Shares in Icahn Enterprises fell sharply amid the accusations, down 16% on Tuesday.
Fortune reached out repeatedly to Icahn Enterprises for comment but did not immediately receive a reply.
Icahn made a name for himself in 1985 with a campaign against management at Trans World Airline (TWA), which resulted in him acquiring the now-defunct carrier a year later in a story that mirrored Gekko’s pursuit of fictional Bluestar in Wall Street.
Hindenburg developed a reputation for sniffing out misbehavior after famously pulling the curtain back on fraud committed by Nikola CEO Trevor Milton, who is presently awaiting sentencing.
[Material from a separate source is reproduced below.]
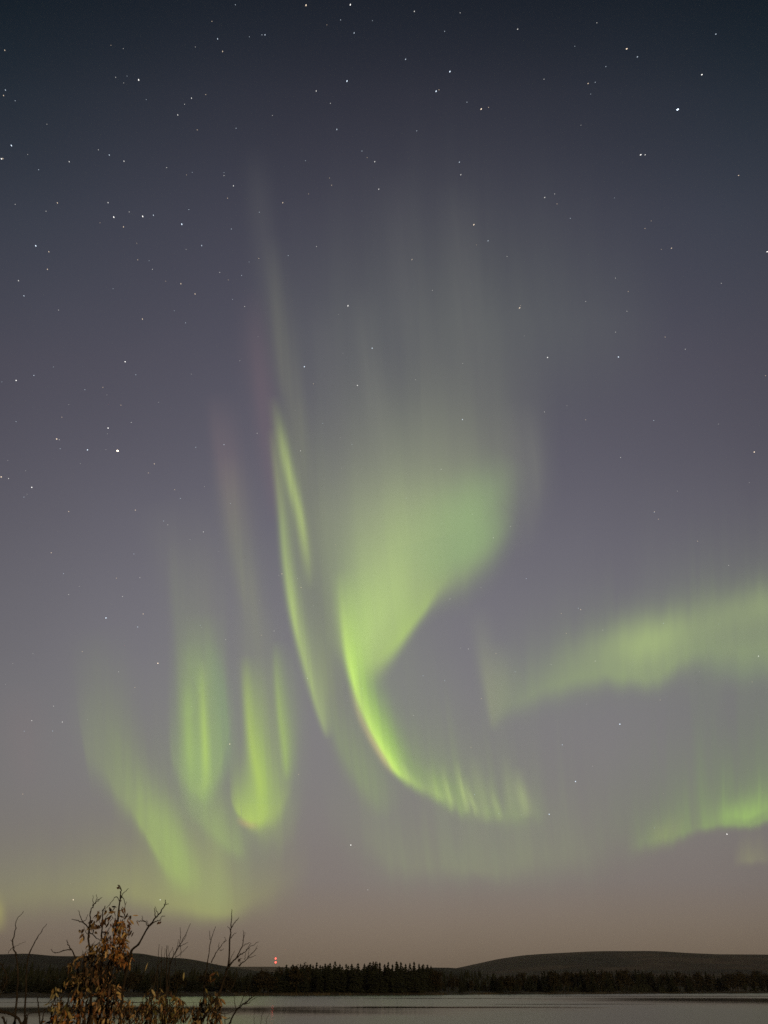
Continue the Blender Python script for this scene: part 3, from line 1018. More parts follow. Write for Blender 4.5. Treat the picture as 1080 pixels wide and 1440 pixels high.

More recently Hindenburg accused India’s Gautam Adani of corporate malfeasance in January. At the time the tycoon was the world’s third-richest man behind only Bernard Arnault and Elon Musk, but his empire and his own personal fortune suffered a severe blow in the process.
In a lengthy response, Adani Group called the allegations baseless and went so far as to claim it an affront to all Indians. "This is not merely an unwarranted attack on any specific company but a calculated attack on India," it wrote that month.
In March, the short-seller went after Twitter cofounder Jack Dorsey and his new fintech company Block, alleging it was inflating its performance.
Block responded by saying it would explore legal action against Hindenburg Research for the "factually inaccurate and misleading report."